Return of load shedding deals economy a blow

South Africa’s dwindling economic fortunes were dealt a further blow yesterday as Eskom implemented stage 2 load shedding – the first time since March – putting the country’s sovereign credit rating in jeopardy.

South Africa’s dwindling economic fortunes were dealt a further blow yesterday as Eskom implemented stage 2 load shedding – the first time since March – putting the country’s sovereign credit rating in jeopardy.

Published Oct 17, 2019

Share

JOHANNESBURG - South Africa’s dwindling economic fortunes were dealt a further blow yesterday as Eskom implemented stage 2 load shedding – the first time since March – putting the country’s sovereign credit rating in jeopardy. 

The cash-strapped utility reintroduced rotational power cuts that may last the rest of the week as generation challenges weighed in on its supply. The troubled power utility said the cutting of 2 000 megawatts (MW) from the grid was as a result of high levels of unplanned breakdowns and a broken conveyor belt supplying Medupi Power Station, with 600MW lost from five generating units due to boiler tube leaks. Last month, Eskom assured the country that no planned load shedding was expected throughout October. The utility said it would be ramping up the maintenance of its neglected generation units in the next seven months to ensure that the country had enough power to sustain demand. The implementation of stage 4 load shedding in the first quarter of this year saw the economy declining as production was halted for up to 12 hours a day.

Old Mutual Investment Group chief economist Johann Els said the load shedding would have an impact on business confidence. “It is negative in the era when the economy is so weak and struggling to recover; it impacts confidence. But it is difficult to quantify, since mines have not reported how this has affected them,” Els said. “For the past four years, our economy has been struggling to grow beyond 1 percent, so we need all the electricity we can.
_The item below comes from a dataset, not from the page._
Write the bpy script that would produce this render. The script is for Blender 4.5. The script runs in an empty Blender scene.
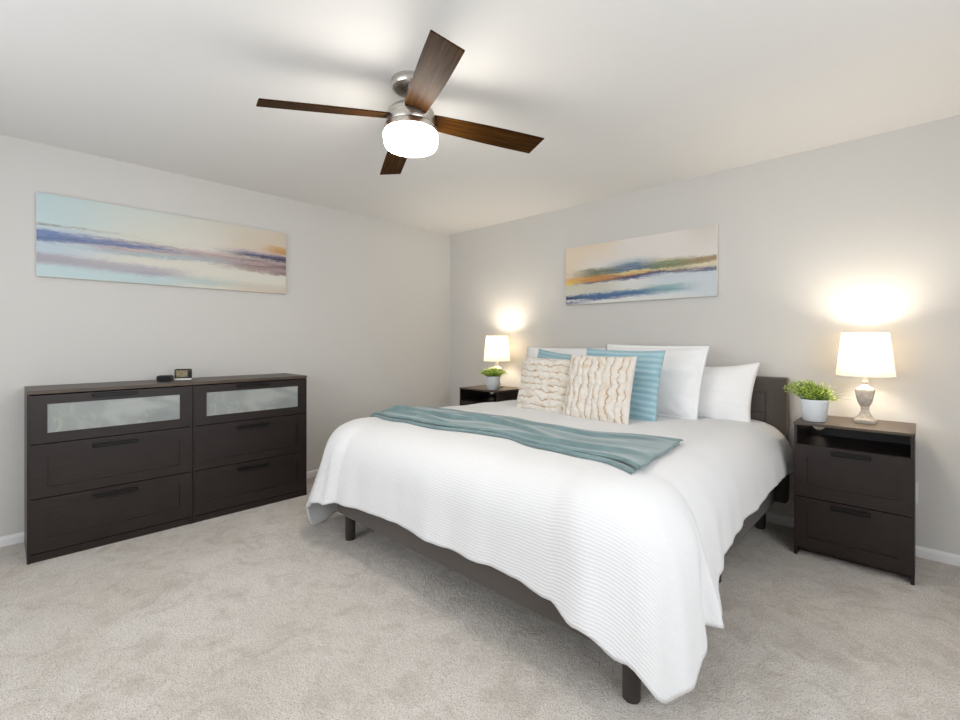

We need Eskom to keep maintaining its power plants.” Load shedding has particularly affected the country’s manufacturing and mining output, pushing growth prospects below 1 percent for 2019. On Tuesday, the World Bank revised its growth forecast down to 0.7 percent from its previous 1.5 percent in April. The South African Reserve Bank has put economic growth for this year at 0.6 percent.

The structural, operational, and financial challenges faced by Eskom have been described as the single largest threat to the country’s fiscus as the power utility has a debt of more than R450 billion. The government has given Eskom at least R129bn in guarantees in the medium term. Despite Moody’s assurances that it was likely to maintain South Africa’s investment grading with a negative outlook in its next review in November, there are fears that Eskom’ bility might compromise this further. Senior dealer at TreasuryONE Andre Botha said the blackouts could see the rand weakening negatively affected in the next few weeks on the interruption of stable energy supply.

“Eskom just announced that there is a likelihood of rolling blackouts. The rand did not like that headline, and we are trading at R15 at the moment,” Botha said. “With local issues in play again, expect some volatility in the next few weeks.”